Traditionally, train plans are generated manually by drawing trains on a train graph. High priority trains are usually placed first, then the lower priority trains threaded around them. It can take many weeks to develop a train plan; the process usually stops as soon as a feasible train plan has been found, and the resulting plan can be far from optimal.
Researchers at the University of South Australia and WorleyParsons Rail have developed scheduling software that can generate optimised train plans automatically. The system takes a description of the way trains move through the network and a list of trains that are required to run, and quickly generates a train plan that is optimised against key performance indicators such as delays or lateness costs.
To find a good plan, we use a probabilistic search technique called Problem Space Search. A fast dispatch heuristic is used to move the trains through the network and generate a single train plan. By randomly perturbing the data used to make dispatch decisions, the Problem Space Search method quickly generates hundreds of different train plans, then selects the best. The automatic scheduling system can be used to support applications including general train planning, real-time dynamic rescheduling, integrated train, crew and maintenance planning, infrastructure planning and congestion studies.

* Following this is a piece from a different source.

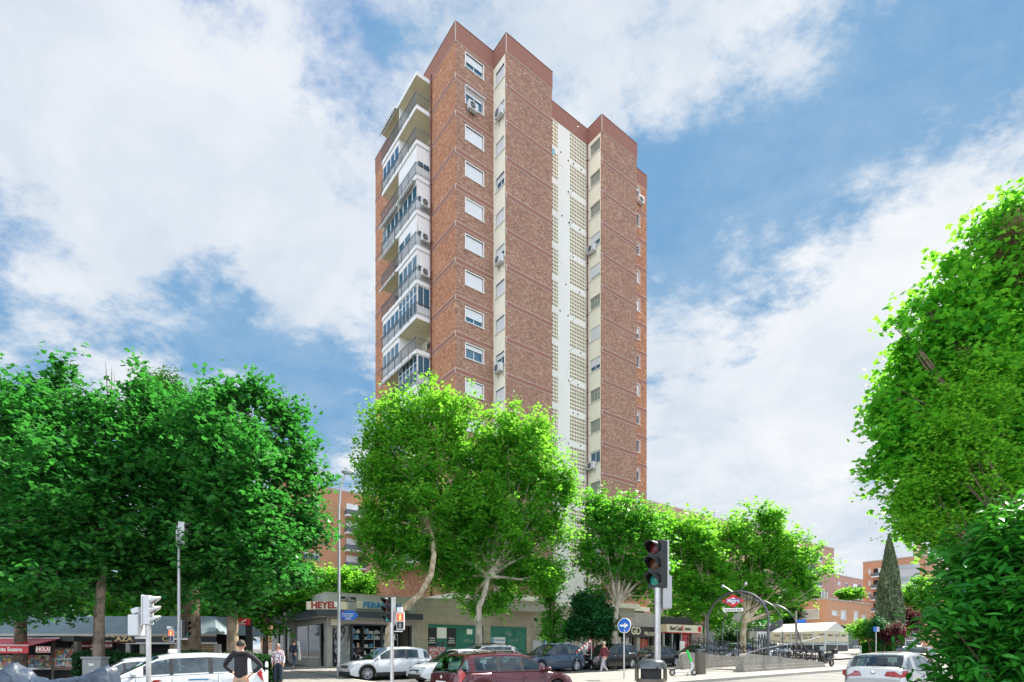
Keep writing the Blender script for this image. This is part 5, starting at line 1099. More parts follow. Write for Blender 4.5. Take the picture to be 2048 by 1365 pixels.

One of the first applications of the system has been for an Australian mineral railway, to prepare efficient train plans to match mineral haulage requirements. The product is mined at six sites and transported by rail to a port. The numbers and sizes of train loads from each site are determined by grading requirements to meet the product specification for shipping. The train plan is then the orderly translation of these transportation requirements into an efficient timetable which resolves meets and crosses over a long single track railway. These train movements are thus part of an integrated mine-to-ship logistics chain.